Data excerpt →
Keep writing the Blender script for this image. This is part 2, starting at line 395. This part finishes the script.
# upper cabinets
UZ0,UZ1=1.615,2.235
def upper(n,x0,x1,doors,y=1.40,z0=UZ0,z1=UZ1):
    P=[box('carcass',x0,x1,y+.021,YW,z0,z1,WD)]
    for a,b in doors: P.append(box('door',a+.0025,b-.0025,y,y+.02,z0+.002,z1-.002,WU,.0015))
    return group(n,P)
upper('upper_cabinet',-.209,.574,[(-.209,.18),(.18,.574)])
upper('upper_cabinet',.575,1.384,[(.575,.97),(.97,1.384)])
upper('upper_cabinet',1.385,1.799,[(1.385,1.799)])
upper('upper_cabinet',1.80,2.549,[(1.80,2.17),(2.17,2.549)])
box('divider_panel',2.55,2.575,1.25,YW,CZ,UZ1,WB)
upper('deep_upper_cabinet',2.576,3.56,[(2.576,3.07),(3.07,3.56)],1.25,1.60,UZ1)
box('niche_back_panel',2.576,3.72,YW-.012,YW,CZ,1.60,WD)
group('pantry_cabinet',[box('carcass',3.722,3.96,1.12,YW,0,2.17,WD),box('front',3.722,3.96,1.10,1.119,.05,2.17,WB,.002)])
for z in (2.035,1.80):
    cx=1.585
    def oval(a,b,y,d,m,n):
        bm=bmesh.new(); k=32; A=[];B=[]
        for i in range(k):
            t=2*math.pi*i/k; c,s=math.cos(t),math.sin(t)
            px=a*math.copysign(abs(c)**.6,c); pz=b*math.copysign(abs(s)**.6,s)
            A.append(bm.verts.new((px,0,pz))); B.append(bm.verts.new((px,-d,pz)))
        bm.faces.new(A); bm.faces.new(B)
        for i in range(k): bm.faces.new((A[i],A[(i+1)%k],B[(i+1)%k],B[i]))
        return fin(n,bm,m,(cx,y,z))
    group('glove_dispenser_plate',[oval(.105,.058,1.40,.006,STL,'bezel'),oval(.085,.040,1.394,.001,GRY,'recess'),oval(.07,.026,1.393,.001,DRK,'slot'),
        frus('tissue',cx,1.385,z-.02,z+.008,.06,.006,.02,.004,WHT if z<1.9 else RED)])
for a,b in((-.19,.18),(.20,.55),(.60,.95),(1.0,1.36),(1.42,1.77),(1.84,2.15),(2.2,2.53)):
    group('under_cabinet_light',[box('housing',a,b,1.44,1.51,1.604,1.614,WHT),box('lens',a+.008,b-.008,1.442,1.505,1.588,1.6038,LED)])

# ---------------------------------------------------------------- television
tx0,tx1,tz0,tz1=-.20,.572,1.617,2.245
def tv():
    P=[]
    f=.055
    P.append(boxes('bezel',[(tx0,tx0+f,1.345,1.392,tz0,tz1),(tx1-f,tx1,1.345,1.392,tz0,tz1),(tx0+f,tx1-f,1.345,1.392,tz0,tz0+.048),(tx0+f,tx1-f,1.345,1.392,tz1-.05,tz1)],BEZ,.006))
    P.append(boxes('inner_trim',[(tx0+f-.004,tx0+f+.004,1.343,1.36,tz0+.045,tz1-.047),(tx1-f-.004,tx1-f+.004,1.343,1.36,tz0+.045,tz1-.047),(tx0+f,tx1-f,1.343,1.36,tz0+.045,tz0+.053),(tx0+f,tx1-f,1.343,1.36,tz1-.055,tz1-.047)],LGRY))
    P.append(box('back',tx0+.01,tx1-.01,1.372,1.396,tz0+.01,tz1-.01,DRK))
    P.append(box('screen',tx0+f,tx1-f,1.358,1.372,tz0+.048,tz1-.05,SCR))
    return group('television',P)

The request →
Return the lines above exactly, keeping every word.

Full solution →
Keep writing the Blender script for this image. This is part 2, starting at line 395. This part finishes the script.
# upper cabinets
UZ0,UZ1=1.615,2.235
def upper(n,x0,x1,doors,y=1.40,z0=UZ0,z1=UZ1):
    P=[box('carcass',x0,x1,y+.021,YW,z0,z1,WD)]
    for a,b in doors: P.append(box('door',a+.0025,b-.0025,y,y+.02,z0+.002,z1-.002,WU,.0015))
    return group(n,P)
upper('upper_cabinet',-.209,.574,[(-.209,.18),(.18,.574)])
upper('upper_cabinet',.575,1.384,[(.575,.97),(.97,1.384)])
upper('upper_cabinet',1.385,1.799,[(1.385,1.799)])
upper('upper_cabinet',1.80,2.549,[(1.80,2.17),(2.17,2.549)])
box('divider_panel',2.55,2.575,1.25,YW,CZ,UZ1,WB)
upper('deep_upper_cabinet',2.576,3.56,[(2.576,3.07),(3.07,3.56)],1.25,1.60,UZ1)
box('niche_back_panel',2.576,3.72,YW-.012,YW,CZ,1.60,WD)
group('pantry_cabinet',[box('carcass',3.722,3.96,1.12,YW,0,2.17,WD),box('front',3.722,3.96,1.10,1.119,.05,2.17,WB,.002)])
for z in (2.035,1.80):
    cx=1.585
    def oval(a,b,y,d,m,n):
        bm=bmesh.new(); k=32; A=[];B=[]
        for i in range(k):
            t=2*math.pi*i/k; c,s=math.cos(t),math.sin(t)
            px=a*math.copysign(abs(c)**.6,c); pz=b*math.copysign(abs(s)**.6,s)
            A.append(bm.verts.new((px,0,pz))); B.append(bm.verts.new((px,-d,pz)))
        bm.faces.new(A); bm.faces.new(B)
        for i in range(k): bm.faces.new((A[i],A[(i+1)%k],B[(i+1)%k],B[i]))
        return fin(n,bm,m,(cx,y,z))
    group('glove_dispenser_plate',[oval(.105,.058,1.40,.006,STL,'bezel'),oval(.085,.040,1.394,.001,GRY,'recess'),oval(.07,.026,1.393,.001,DRK,'slot'),
        frus('tissue',cx,1.385,z-.02,z+.008,.06,.006,.02,.004,WHT if z<1.9 else RED)])
for a,b in((-.19,.18),(.20,.55),(.60,.95),(1.0,1.36),(1.42,1.77),(1.84,2.15),(2.2,2.53)):
    group('under_cabinet_light',[box('housing',a,b,1.44,1.51,1.604,1.614,WHT),box('lens',a+.008,b-.008,1.442,1.505,1.588,1.6038,LED)])

# ---------------------------------------------------------------- television
tx0,tx1,tz0,tz1=-.20,.572,1.617,2.245
def tv():
    P=[]
    f=.055
    P.append(boxes('bezel',[(tx0,tx0+f,1.345,1.392,tz0,tz1),(tx1-f,tx1,1.345,1.392,tz0,tz1),(tx0+f,tx1-f,1.345,1.392,tz0,tz0+.048),(tx0+f,tx1-f,1.345,1.392,tz1-.05,tz1)],BEZ,.006))
    P.append(boxes('inner_trim',[(tx0+f-.004,tx0+f+.004,1.343,1.36,tz0+.045,tz1-.047),(tx1-f-.004,tx1-f+.004,1.343,1.36,tz0+.045,tz1-.047),(tx0+f,tx1-f,1.343,1.36,tz0+.045,tz0+.053),(tx0+f,tx1-f,1.343,1.36,tz1-.055,tz1-.047)],LGRY))
    P.append(box('back',tx0+.01,tx1-.01,1.372,1.396,tz0+.01,tz1-.01,DRK))
    P.append(box('screen',tx0+f,tx1-f,1.358,1.372,tz0+.048,tz1-.05,SCR))
    return group('television',P)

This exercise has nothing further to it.